Going beyond current scholarship on the “media city” and the “smart city,” Shannon Mattern argues that our global cities have been mediated and intelligent for millennia. Deep Mapping the Media City advocates for urban media archaeology, a multisensory approach to investigating the material history of networked cities. Mattern explores the material assemblages and infrastructures that have shaped the media city by taking archaeology literally—using techniques like excavation and mapping to discover the modern city’s roots in time.
not exactly what I was expecting, more of a proposal for the ideas rather than sharing actual techniques currently in process. Still interesting, more to learn.

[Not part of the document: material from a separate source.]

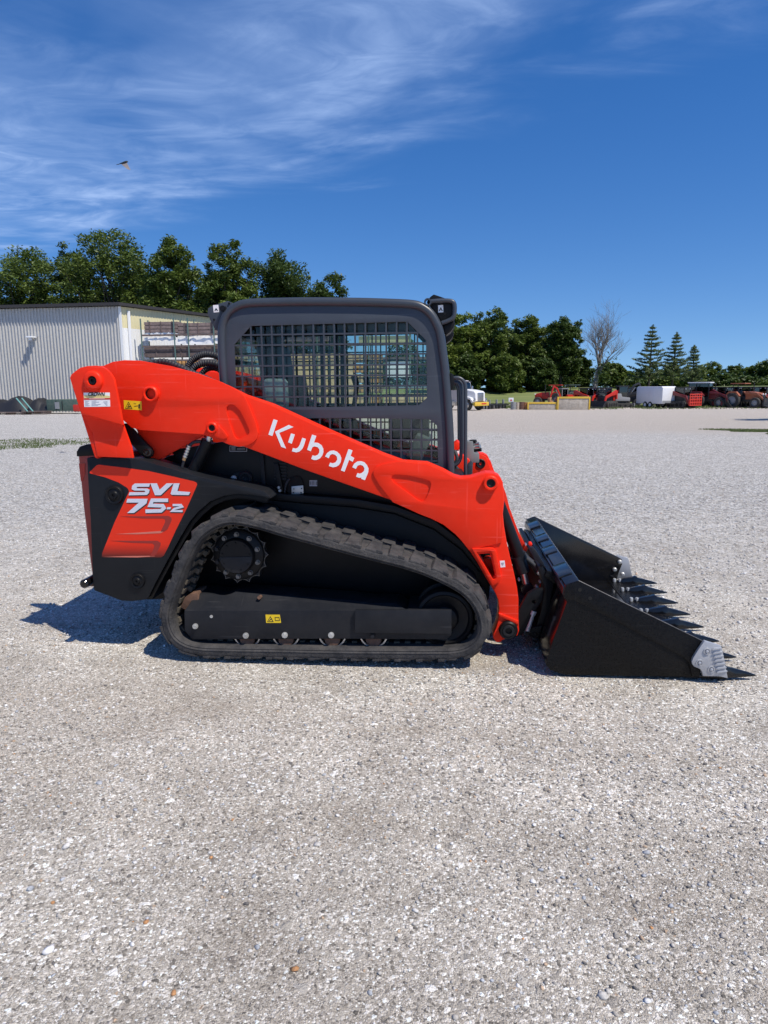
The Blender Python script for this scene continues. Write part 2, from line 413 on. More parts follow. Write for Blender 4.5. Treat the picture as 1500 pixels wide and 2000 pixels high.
# ================================================================== THE SETTING
def ground_material():
    m = bpy.data.materials.new('crushed_limestone'); m.use_nodes = True
    nt = m.node_tree; N = nt.nodes; L = nt.links; b = N['Principled BSDF']
    tc = N.new('ShaderNodeTexCoord'); oc = tc.outputs['Object']
    def math_(op, a, b_=None):
        n = N.new('ShaderNodeMath'); n.operation = op
        for i, v in enumerate((a, b_)):
            if v is None: continue
            if hasattr(v, 'links'): L.new(v, n.inputs[i])
            else: n.inputs[i].default_value = v
        return n.outputs[0]
    def noise(sc, det=4, ro=.6, vec=None):
        n = N.new('ShaderNodeTexNoise'); n.inputs['Scale'].default_value = sc; n.inputs['Detail'].default_value = det; n.inputs['Roughness'].default_value = ro
        L.new(vec or oc, n.inputs['Vector']); return n.outputs['Fac']
    def rng_(v, a, b_, c=0, d=1):
        n = N.new('ShaderNodeMapRange'); L.new(v, n.inputs[0])
        for i, q in enumerate((a, b_, c, d)): n.inputs[i+1].default_value = q
        return n.outputs[0]
    def vor(sc, rnd=1.0):
        n = N.new('ShaderNodeTexVoronoi'); n.inputs['Scale'].default_value = sc; n.inputs['Randomness'].default_value = rnd
        nz = N.new('ShaderNodeTexNoise'); nz.inputs['Scale'].default_value = sc*1.3; nz.inputs['Detail'].default_value = 1; L.new(oc, nz.inputs['Vector'])
        va = N.new('ShaderNodeVectorMath'); va.operation = 'MULTIPLY_ADD'; L.new(nz.outputs['Color'], va.inputs[0]); va.inputs[1].default_value = (.6/sc,)*3; L.new(oc, va.inputs[2])
        L.new(va.outputs[0], n.inputs['Vector']); return n
    def mixc(f, a, c, mode='MIX'):
        n = N.new('ShaderNodeMix'); n.data_type = 'RGBA'; n.blend_type = mode
        if hasattr(f, 'links'): L.new(f, n.inputs[0])
        else: n.inputs[0].default_value = f
        for i, v in ((6, a), (7, c)):
            if hasattr(v, 'links'): L.new(v, n.inputs[i])
            else: n.inputs[i].default_value = (*v, 1)
        return n.outputs[2]
    def ramp(v, stops):
        n = N.new('ShaderNodeValToRGB'); L.new(v, n.inputs[0]); e = n.color_ramp.elements
        while len(e) < len(stops): e.new(.5)
        for q, (p, c) in zip(e, stops): q.position = p; q.color = (*c, 1)
        return n.outputs[0]
    def chan(n):
        s = N.new('ShaderNodeSeparateColor'); L.new(n.outputs['Color'], s.inputs[0]); return s.outputs
    sep = N.new('ShaderNodeSeparateXYZ'); L.new(oc, sep.inputs[0]); X, Y = sep.outputs[0], sep.outputs[1]
    pal = [(0, (0.134, 0.119, 0.099)), (.14, (0.255, 0.223, 0.181)), (.38, (0.389, 0.339, 0.275)), (.62, (0.510, 0.453, 0.372)), (.80, (0.671, 0.607, 0.520)), (.93, (0.832, 0.776, 0.688)), (1, (0.880, 0.901, 0.834))]
    v1 = vor(165); c1 = chan(v1); v2 = vor(105); c2 = chan(v2); v3 = vor(44); c3 = chan(v3); v4 = vor(520); c4 = chan(v4)
    sand = ramp(noise(420, 5, .75), [(.28, (0.208, 0.178, 0.143)), (.5, (0.403, 0.349, 0.281)), (.72, (0.604, 0.536, 0.446))])
    grit = ramp(c1[0], pal); chip = ramp(c2[0], pal); rock = ramp(c3[0], [(0, (0.228, 0.200, 0.169)), (.45, (0.443, 0.401, 0.339)), (.8, (0.671, 0.621, 0.555)), (1, (0.880, 0.841, 0.761))])
    col = mixc(rng_(c4[1], .3, .7), sand, ramp(c4[0], pal))
    col = mixc(math_('GREATER_THAN', c1[1], .50), col, grit)
    big = noise(.55, 4, .55); med = noise(2.2, 5, .6)
    mps = N.new('ShaderNodeMapping'); L.new(oc, mps.inputs[0]); mps.inputs['Rotation'].default_value = (0, 0, rad(14)); mps.inputs['Scale'].default_value = (.22, 2.3, 1)
    rut = noise(1.0, 5, .6, mps.outputs[0])           # long streaks left by wheels and blades
    loose = rng_(math_('ADD', math_('MULTIPLY', big, .5), math_('MULTIPLY', rut, .5)), .43, .60)   # where loose chips lie on the packed fines
    chipm = math_('GREATER_THAN', math_('ADD', c2[1], math_('MULTIPLY', loose, .34)), .90)
    col = mixc(chipm, col, chip)
    rockm = math_('GREATER_THAN', math_('ADD', c3[1], math_('MULTIPLY', loose, .012)), .985)
    col = mixc(rockm, col, rock)
    orange = math_('MULTIPLY', math_('GREATER_THAN', c2[2], .996), chipm)
    col = mixc(orange, col, (.46, .33, .22))
    # broad tone: damp-brown and pale patches, paler loose stone further off, a packed haul lane beyond
    col = mixc(1.0, col, ramp(med, [(.28, (1.06, 1.075, 1.10)), (.5, (1.32, 1.37, 1.43)), (.75, (1.49, 1.54, 1.60))]), 'MULTIPLY')
    col = mixc(1.0, col, ramp(rut, [(.34, (.90, .885, .865)), (.5, (1, 1, 1)), (.66, (1.08, 1.08, 1.08))]), 'MULTIPLY')
    col = mixc(1.0, col, ramp(big, [(.30, (.82, .805, .79)), (.55, (1, 1, 1)), (.75, (1.06, 1.06, 1.06))]), 'MULTIPLY')
    wob = math_('ADD', Y, math_('MULTIPLY', math_('SUBTRACT', noise(.35, 3), .5), 5))
    far = rng_(wob, .2, 5.0); v5 = vor(40); c5 = chan(v5)
    pale = ramp(c5[0], [(0, (.10, .095, .09)), (.22, (.25, .24, .225)), (.42, (.44, .425, .40)), (.68, (.62, .605, .58)), (1, (.86, .85, .83))])
    farm = math_('MULTIPLY', far, rng_(math_('ADD', c5[1], math_('MULTIPLY', med, .6)), .45, .55)); col = mixc(math_('MULTIPLY', farm, .9), col, pale); col = mixc(math_('MULTIPLY', far, .12), col, (.58, .56, .535))
    wob2 = math_('ADD', Y, math_('MULTIPLY', math_('SUBTRACT', noise(.12, 3), .5), 8))
    lane = math_('MULTIPLY', rng_(wob2, 20, 25), math_('SUBTRACT', 1.0, math_('MULTIPLY', rng_(X, -8, -16), 1.0)))
    lanec = mixc(noise(3, 5, .7), (.42, .365, .31), (.58, .525, .465))
    col = mixc(math_('MULTIPLY', lane, .85), col, lanec)
    L.new(col, b.inputs['Base Color']); b.inputs['Roughness'].default_value = .92; b.inputs['Specular IOR Level'].default_value = .25
    def hgt(n, a): return math_('MULTIPLY', math_('SUBTRACT', 1.0, n.outputs['Distance']), a)
    h = math_('ADD', hgt(v1, .0052), math_('MULTIPLY', math_('MULTIPLY', hgt(v2, 1), chipm), .0045))
    h = math_('ADD', h, math_('MULTIPLY', math_('MULTIPLY', hgt(v3, 1), rockm), .010))
    h = math_('ADD', h, math_('MULTIPLY', noise(300, 4, .7), .006)); h = math_('ADD', h, math_('MULTIPLY', c1[2], .0015))
    h = math_('ADD', h, math_('MULTIPLY', med, .022)); h = math_('ADD', h, math_('MULTIPLY', noise(9, 4, .6), .014)); h = math_('ADD', h, math_('MULTIPLY', noise(28, 3, .6), .007)); h = math_('ADD', h, math_('MULTIPLY', rut, .03)); h = math_('ADD', h, math_('MULTIPLY', math_('MULTIPLY', hgt(v5, 1), farm), .022))
    bp = N.new('ShaderNodeBump'); bp.inputs['Strength'].default_value = 1.0; bp.inputs['Distance'].default_value = 1.0
    L.new(h, bp.inputs['Height']); L.new(bp.outputs[0], b.inputs['Normal'])
    return m
GROUNDM = ground_material()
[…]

I really like Mattern's approach to understanding the city as having a tangled temporal infrastructure. Her theoretical bridge between media archaeology, urban mapping, archaeological practice, and literary mapping projects is really fascinating -- and I appreciate the way her research gracefully intersects with her pedagogy. She has no problem talking about how students can appreciate the multiple histories of urban space. One aspect I'd like to see more of -- although this is an incomplete project -- is an encounter with the non-human elements of cities. How can we speak of, to reference a recent work by Jussi Parikka, the geology of cities? How are cities inhabited by non-human actors, and how do these actors trace multiple prehistoric routes through the "modern" city? Such focus might be particularly productive if combined with the amazing work Mattern is doing with deep mapping, which really changes how we might understand media archaeology. All in all a really fascinating read, and I look forward to the full project.
Although I agree with the several techniques to map every layer of data, from historical (human) to infrastructural (physical) and with most of the methodology proposed, it's disappointing that even when talking about making data more human, still, the author sounds like a fucking robot built by and for MIT propaganda. Maybe I'm just a hater.